Fraud Is the Headline They Buried
Why I started writing during the Iraq War, and why legacy outlets like WSJ and Reuters still can’t be trusted to tell the truth.
It was during the Iraq War when I started writing, because I couldn’t stomach the gap between what legacy outlets were reporting and what was actually happening. The biggest fraud of that period, in my opinion, wasn’t just the cooked intelligence or the phantom WMDs, it was “embedded reporters.” Journalists weren’t reporting on the war, they were chaperoned through it, buckled into armored convoys, shown only what the Pentagon wanted them to see, and then filing stories as if they were eyewitness accounts of the whole conflict. It was war as stagecraft, broadcast straight into American living rooms under the guise of journalism.
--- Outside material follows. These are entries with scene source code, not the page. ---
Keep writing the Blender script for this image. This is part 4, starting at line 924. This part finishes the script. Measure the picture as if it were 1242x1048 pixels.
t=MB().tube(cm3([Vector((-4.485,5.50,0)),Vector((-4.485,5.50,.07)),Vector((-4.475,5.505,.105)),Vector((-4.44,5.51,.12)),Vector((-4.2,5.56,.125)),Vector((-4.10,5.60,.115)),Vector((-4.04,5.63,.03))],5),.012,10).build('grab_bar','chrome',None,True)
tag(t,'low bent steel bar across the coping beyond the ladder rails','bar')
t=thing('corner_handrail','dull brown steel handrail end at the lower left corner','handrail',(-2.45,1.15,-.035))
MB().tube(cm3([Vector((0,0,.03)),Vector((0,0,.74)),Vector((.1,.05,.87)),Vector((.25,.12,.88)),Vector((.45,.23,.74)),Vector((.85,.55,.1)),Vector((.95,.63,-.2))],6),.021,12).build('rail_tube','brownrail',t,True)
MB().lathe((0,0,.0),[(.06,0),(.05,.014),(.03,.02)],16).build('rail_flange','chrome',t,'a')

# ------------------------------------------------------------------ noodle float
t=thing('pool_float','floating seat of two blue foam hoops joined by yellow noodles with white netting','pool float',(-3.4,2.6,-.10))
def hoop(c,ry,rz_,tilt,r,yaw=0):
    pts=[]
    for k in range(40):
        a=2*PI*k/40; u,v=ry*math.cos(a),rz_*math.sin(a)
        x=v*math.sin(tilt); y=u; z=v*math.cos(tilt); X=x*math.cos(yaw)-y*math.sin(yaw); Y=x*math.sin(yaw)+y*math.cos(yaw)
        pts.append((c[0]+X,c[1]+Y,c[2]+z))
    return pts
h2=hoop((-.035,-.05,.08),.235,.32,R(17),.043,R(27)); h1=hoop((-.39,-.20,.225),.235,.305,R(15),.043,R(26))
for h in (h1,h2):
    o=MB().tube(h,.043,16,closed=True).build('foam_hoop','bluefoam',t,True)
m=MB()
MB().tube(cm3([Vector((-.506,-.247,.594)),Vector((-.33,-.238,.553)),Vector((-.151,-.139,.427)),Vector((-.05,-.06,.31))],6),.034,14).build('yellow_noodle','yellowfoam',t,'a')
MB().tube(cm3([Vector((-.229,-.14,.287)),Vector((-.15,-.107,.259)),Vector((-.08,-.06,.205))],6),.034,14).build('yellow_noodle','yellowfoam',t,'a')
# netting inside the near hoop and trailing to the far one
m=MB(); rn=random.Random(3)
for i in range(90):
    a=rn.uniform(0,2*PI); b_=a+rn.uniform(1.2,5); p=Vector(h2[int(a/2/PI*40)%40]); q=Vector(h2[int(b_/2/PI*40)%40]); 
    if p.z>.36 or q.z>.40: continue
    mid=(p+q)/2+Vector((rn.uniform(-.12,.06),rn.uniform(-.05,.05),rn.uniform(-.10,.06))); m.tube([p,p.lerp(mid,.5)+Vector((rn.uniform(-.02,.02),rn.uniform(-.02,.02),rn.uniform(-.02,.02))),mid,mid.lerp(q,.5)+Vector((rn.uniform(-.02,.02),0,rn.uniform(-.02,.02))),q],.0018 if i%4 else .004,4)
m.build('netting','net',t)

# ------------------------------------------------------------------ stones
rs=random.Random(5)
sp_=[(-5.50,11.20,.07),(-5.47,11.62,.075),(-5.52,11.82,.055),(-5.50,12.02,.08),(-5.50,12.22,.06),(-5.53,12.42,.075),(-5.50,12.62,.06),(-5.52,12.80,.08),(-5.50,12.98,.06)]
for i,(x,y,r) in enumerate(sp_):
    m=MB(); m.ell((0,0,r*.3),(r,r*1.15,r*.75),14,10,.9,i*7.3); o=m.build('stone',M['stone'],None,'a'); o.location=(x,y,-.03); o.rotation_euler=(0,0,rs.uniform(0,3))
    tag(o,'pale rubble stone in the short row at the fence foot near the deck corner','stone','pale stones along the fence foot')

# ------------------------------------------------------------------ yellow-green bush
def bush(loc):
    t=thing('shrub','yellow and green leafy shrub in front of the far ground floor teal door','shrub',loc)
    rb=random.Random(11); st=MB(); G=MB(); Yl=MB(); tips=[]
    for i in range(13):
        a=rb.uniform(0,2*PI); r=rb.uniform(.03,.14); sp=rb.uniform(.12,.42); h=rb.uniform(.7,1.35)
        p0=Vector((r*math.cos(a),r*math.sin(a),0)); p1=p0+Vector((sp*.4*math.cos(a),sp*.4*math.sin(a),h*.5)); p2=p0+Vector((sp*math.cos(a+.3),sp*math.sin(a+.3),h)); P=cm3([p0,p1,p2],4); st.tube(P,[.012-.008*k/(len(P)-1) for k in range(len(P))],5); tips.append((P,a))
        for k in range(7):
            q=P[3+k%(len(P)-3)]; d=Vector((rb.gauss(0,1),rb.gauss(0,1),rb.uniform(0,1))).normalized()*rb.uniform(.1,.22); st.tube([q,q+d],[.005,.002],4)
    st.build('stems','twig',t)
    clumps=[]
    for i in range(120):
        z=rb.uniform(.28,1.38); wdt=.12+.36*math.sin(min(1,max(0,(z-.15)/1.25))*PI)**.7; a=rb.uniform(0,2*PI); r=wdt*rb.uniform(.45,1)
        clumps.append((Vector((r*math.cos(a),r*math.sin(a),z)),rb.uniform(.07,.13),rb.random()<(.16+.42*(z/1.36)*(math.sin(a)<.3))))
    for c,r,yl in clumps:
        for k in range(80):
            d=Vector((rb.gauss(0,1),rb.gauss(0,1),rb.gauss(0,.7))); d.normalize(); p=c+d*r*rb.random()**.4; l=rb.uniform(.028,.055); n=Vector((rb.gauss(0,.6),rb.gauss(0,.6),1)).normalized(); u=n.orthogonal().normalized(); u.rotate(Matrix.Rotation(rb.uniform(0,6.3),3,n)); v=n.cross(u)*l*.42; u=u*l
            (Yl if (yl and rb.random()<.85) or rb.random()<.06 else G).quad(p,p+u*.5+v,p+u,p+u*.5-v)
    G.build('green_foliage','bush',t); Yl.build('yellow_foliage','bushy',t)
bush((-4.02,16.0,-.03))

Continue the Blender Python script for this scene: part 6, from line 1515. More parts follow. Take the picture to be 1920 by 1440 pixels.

The “shock and awe” campaign was sold as a quick liberation, not an invasion that would leave a trail of blood, lies, and broken trust. Mainstream anchors in polished studios repeated the talking points, while ordinary people, young soldiers and marines like my son, Iraqi civilians, and their families lived with the reality that never made it to the front page. That was my breaking point. If the press wouldn’t tell the truth, then it was up to those of us outside the Beltway echo chamber to fill the void.
And now, two decades later, here we are again. The same playbook, different warzone: not Baghdad, but Manhattan. The latest battle isn’t over WMDs, it’s over Trump’s half-billion-dollar fraud penalty. And once again, the so-called journalists are embedded, this time not with Humvees, but with Trump’s spin machine.